「教育費のためにあなたの社内預金を少し回してほしい」「そんなことをしたら老後の備えが足りなくなる」家計相談の現場で、夫婦が面談中に言い合いになってしまうことは珍しくありません。財布を完全に分けて生活するDさんご夫妻も、お金の価値観の違いに悩む典型例でした。相続資金1300万円を教育費にすべて投じるつもりの妻と、1000万円の社内預金を死守する夫。このままでは老後資金が足りなくなるのに、互いの主張は平行線のまま……価値観の違いを乗り越える方法はあるのでしょうか?(家計再生コンサルタント 横山光昭)

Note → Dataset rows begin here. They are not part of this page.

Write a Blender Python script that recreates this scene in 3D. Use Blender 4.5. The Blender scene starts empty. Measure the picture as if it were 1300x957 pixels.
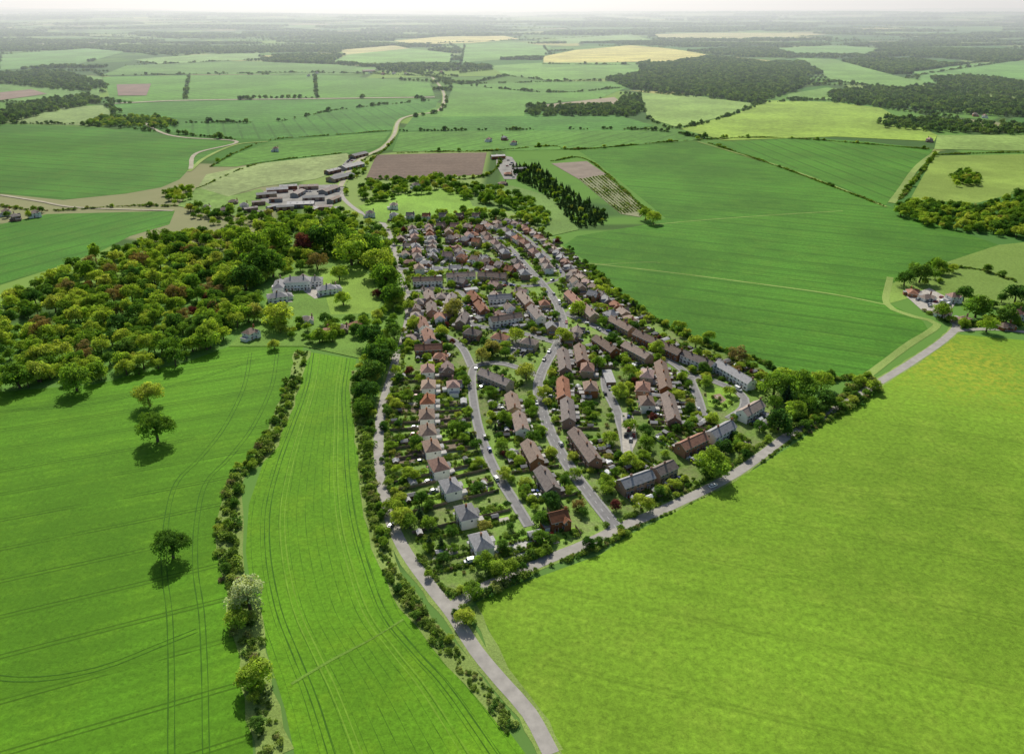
import bpy, math, random
import numpy as np
from mathutils import Vector
random.seed(7)
RNG=np.random.default_rng(7)
scene=bpy.context.scene
COL=scene.collection
# ---------------------------------------------------------------- survey
CAMH=200.0; F=950.0; TH=math.atan(426/950.0)
def W(x,y,z=0.0):
    """photo survey point -> ground plan coordinates (metres) on the level z"""
    a=(x-650)/F; b=(434-y)/F
    dy=math.cos(TH)+b*math.sin(TH); dz=-math.sin(TH)+b*math.cos(TH)
    t=-(CAMH-z)/dz
    return (a*t,dy*t)
def WL(pts,z=0.0): return [W(p[0],p[1],z) for p in pts]
# ---------------------------------------------------------------- materials
def newmat(name):
    m=bpy.data.materials.new(name); m.use_nodes=True
    nt=m.node_tree; nt.nodes.clear()
    out=nt.nodes.new('ShaderNodeOutputMaterial')
    return m,nt,out
def N(nt,t,**k):
    n=nt.nodes.new(t)
    for a,b in k.items(): setattr(n,a,b)
    return n
def L(nt,a,b): nt.links.new(a,b)
def math_(nt,op,a,b=None,c=None):
    n=N(nt,'ShaderNodeMath',operation=op)
    for i,v in enumerate((a,b,c)):
        if v is None: continue
        if isinstance(v,(int,float)): n.inputs[i].default_value=v
        else: L(nt,v,n.inputs[i])
    return n.outputs[0]
def mixc(nt,fac,a,b,bt='MIX'):
    n=N(nt,'ShaderNodeMix',data_type='RGBA',blend_type=bt)
    if isinstance(fac,(int,float)): n.inputs[0].default_value=fac
    else: L(nt,fac,n.inputs[0])
    for i,v in ((6,a),(7,b)):
        if isinstance(v,tuple): n.inputs[i].default_value=(*v,1) if len(v)==3 else v
        else: L(nt,v,n.inputs[i])
    return n.outputs[2]
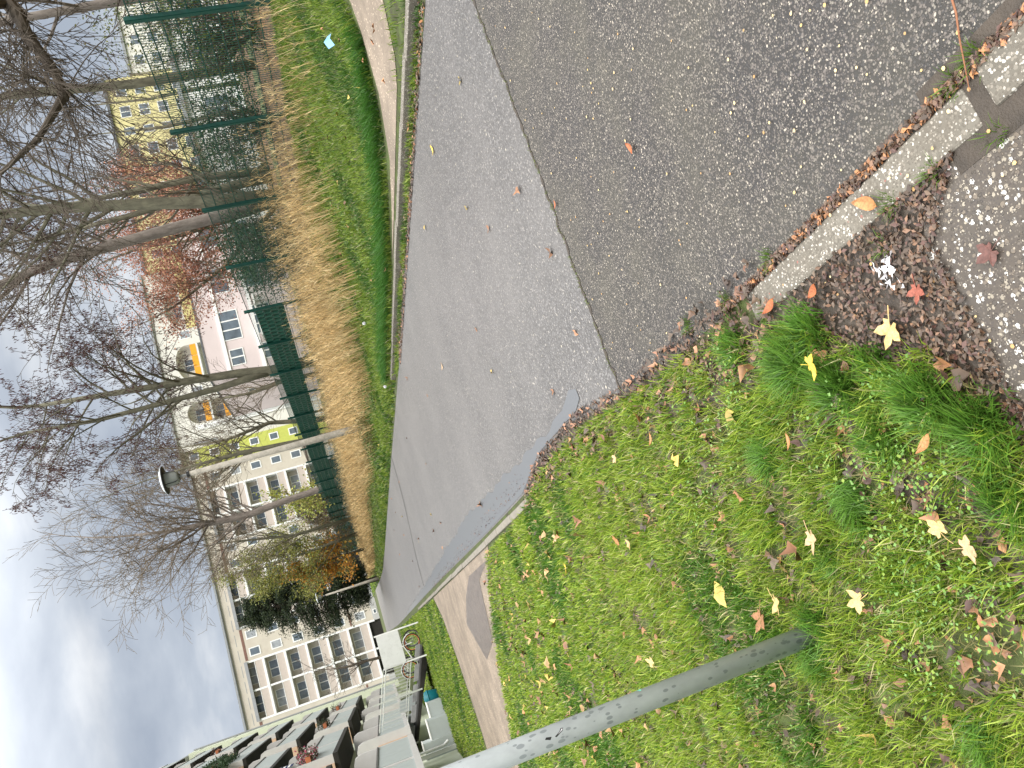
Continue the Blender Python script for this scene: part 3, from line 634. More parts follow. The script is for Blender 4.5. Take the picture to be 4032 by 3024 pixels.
leaves = [  # x, y, z, size, colour, kind, rot, tilt, label
 (0.39, 2.12, 0.095, 0.115, 'yellow', 'm', 2.6, 0.35, 'bright yellow maple leaf resting on dark grass near the kerb'),
 (0.37, 1.81, 0.03, 0.125, 'tan', 'm', 0.9, 0.12, 'curled tan maple leaf lying on brown leaf litter by the paving'),
 (-0.39, 3.21, 0.06, 0.14, 'brown', 'm', 1.0, 0.5, 'dark brown shrivelled leaf in the grass past the steel pole'),
 (-0.33, 3.00, 0.075, 0.13, 'tan', 'm', 2.0, 0.4, 'tan pointed leaf lying just beside the foot of the steel pole'),
 (0.04, 1.82, 0.085, 0.07, 'orange', 'o', 0.6, 0.5, 'orange brown curled leaf in long grass at the paving edge'),
 (-0.25, 1.86, 0.08, 0.11, 'pale', 'm', 2.9, 0.3, 'pale spotted leaf on the lowest grass of the lawn'),
 (-0.19, 1.92, 0.085, 0.09, 'tan', 'm', 5.0, 0.35, 'tan leaf overlapping a pale spotted leaf in the near lawn'),
 (0.21, 2.45, 0.07, 0.06, 'orange', 'o', 1.5, 0.6, 'small orange leaf standing upright among near grass blades'),
 (0.70, 1.68, 0.022, 0.10, 'orange', 'o', 2.5, 0.15, 'curved golden leaf lying on the pebbled kerb stone'),
 (1.66, 2.75, 0.018, 0.075, 'rust', 'o', 1.9, 0.1, 'reddish leaf alone on the coarse near asphalt'),
 (0.66, 2.28, 0.03, 0.08, 'rust', 'o', 0.3, 0.3, 'rust coloured leaf at the far end of the pebbled kerb stone'),
 (0.58, 4.23, 0.05, 0.08, 'pale', 'm', 0.6, 0.4, 'pale brown leaf in the grass beside the puddle tip'),
 (0.10, 2.95, 0.075, 0.08, 'brown', 'm', 3.9, 0.4, 'brown leaf sunk among grass in the middle of the near lawn'),
 (0.53, 3.60, 0.065, 0.065, 'orange', 'o', 1.1, 0.4, 'small orange brown leaf in lawn opposite the asphalt crack'),
 (0.40, 1.42, 0.018, 0.085, 'dark', 'm', 0.2, 0.05, 'flat dark leaf stuck to the pebbled paving'),
 (-0.12, 2.55, 0.08, 0.12, 'pale', 'm', 1.7, 0.45, 'crumpled pale brown leaf right of the pole foot among clover'),
 (-0.36, 2.45, 0.07, 0.11, 'tan', 'm', 0.2, 0.5, 'tan leaf half buried in clover near the steel pole'),
 (0.14, 4.71, 0.06, 0.11, 'orange', 'm', 4.4, 0.3, 'golden maple leaf on bright lawn between pole and puddle'),
 (0.38, 6.22, 0.05, 0.12, 'pale', 'm', 0.9, 0.3, 'pale brown leaf in shaded grass near the kerb of the path'),
 (-0.09, 8.17, 0.06, 0.17, 'tan', 'm', 3.1, 0.3, 'large tan leaf on lawn before the dirt track'),
 (-0.62, 4.87, 0.06, 0.11, 'tan', 'm', 5.6, 0.3, 'tan maple leaf lying on lawn behind the steel pole'),
 (0.12, 6.19, 0.055, 0.12, 'yellow', 'm', 2.2, 0.3, 'golden yellow leaf on the lawn halfway to the dirt track'),
 (0.60, 2.02, 0.04, 0.075, 'rust', 'o', 3.4, 0.4, 'folded rust leaf at the rim of the litter by the kerb end'),
 (2.02, 3.78, 0.015, 0.05, 'rust', 'o', 0.9, 0.1, 'small red brown leaf just before the asphalt crack'),
 (0.95, 1.03, 0.012, 0.10, 'rust', 'o', 1.2, 0.1, 'long rust leaf on asphalt beside the bare orange twig'),
 (0.42, 1.66, 0.03, 0.08, 'red', 'm', 1.2, 0.2, 'reddish leaf at the edge where litter meets paving'),
 (4.62, 6.45, 0.05, 0.12, 'orange', 'm', 1.2, 0.5, 'orange leaf in the weeds against the right kerb'),
 (4.0, 6.0, 0.012, 0.10, 'yellow', 'o', 1.5, 0.1, 'yellow leaf alone on the smooth asphalt near right kerb'),
 (2.95, 9.0, 0.012, 0.10, 'pale', 'o', 0.8, 0.1, 'grey green leaf lying in the middle of the smooth asphalt'),
 (0.85, 5.0, 0.03, 0.09, 'red', 'm', 2.2, 0.3, 'red brown leaf where lawn meets the puddle'),
]
for x, y, z, s_, col, kd, rz, ti, lab in leaves:
    a, b = (maple_mesh(int(x*97+y*31), 5) if kd == 'm' else oval_mesh(int(x*50+y)))
    o = obj('maple_leaf' if kd == 'm' else 'oval_leaf', a, LM[col]); o.scale = (s_,)*3; o.location = (x, y, z); o.rotation_euler = (ti*0.45, ti*0.2, rz)
    so_ = o.modifiers.new('s', 'SOLIDIFY'); so_.thickness = 0.012
    tag(o, lab, 'leaf'); obj('stalk', b, LM[col], o)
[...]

夫婦でお金の価値観がまったく合わないと、話し合いができない
家計相談を受ける中でよく耳にするのが、「夫婦でお金の価値観がまったく合わず、話し合いにならない」という声です。中には、面談中にそのまま言い合いになってしまうご夫婦も少なくありません。
それぞれが「これだけは譲れない」というお金の使い方を持っているからこそ、衝突が起きるのです。しかし、夫婦は人生を共に歩むパートナー。歩み寄る姿勢がなければ、話し合いは平行線のまま。「こんなはずではなかった」と後悔することにもなりかねません。
今回ご紹介するDさん夫妻も、まさにお金の価値観の違いに悩んでいました。
完全別財布で生活する夫婦、それぞれの「お金の価値観」
「夫とお金の考え方がまったく違って、家計の管理が難しい」と相談に来た、パート主婦のDさん(54歳)です。会社員の夫(56歳)とは財布を完全に分けて生活しており、「一緒に家計管理なんてとても無理です」と話します。
Dさんの手取りは月18万円、夫は約40万円。生活費は基本的に「折半」で、それぞれ15万円ずつ出し合って30万円でやりくりしています。ただし実際は、教育費や突発的な出費に対応するため、ご主人がさらに10万円を上乗せしているのが現状です。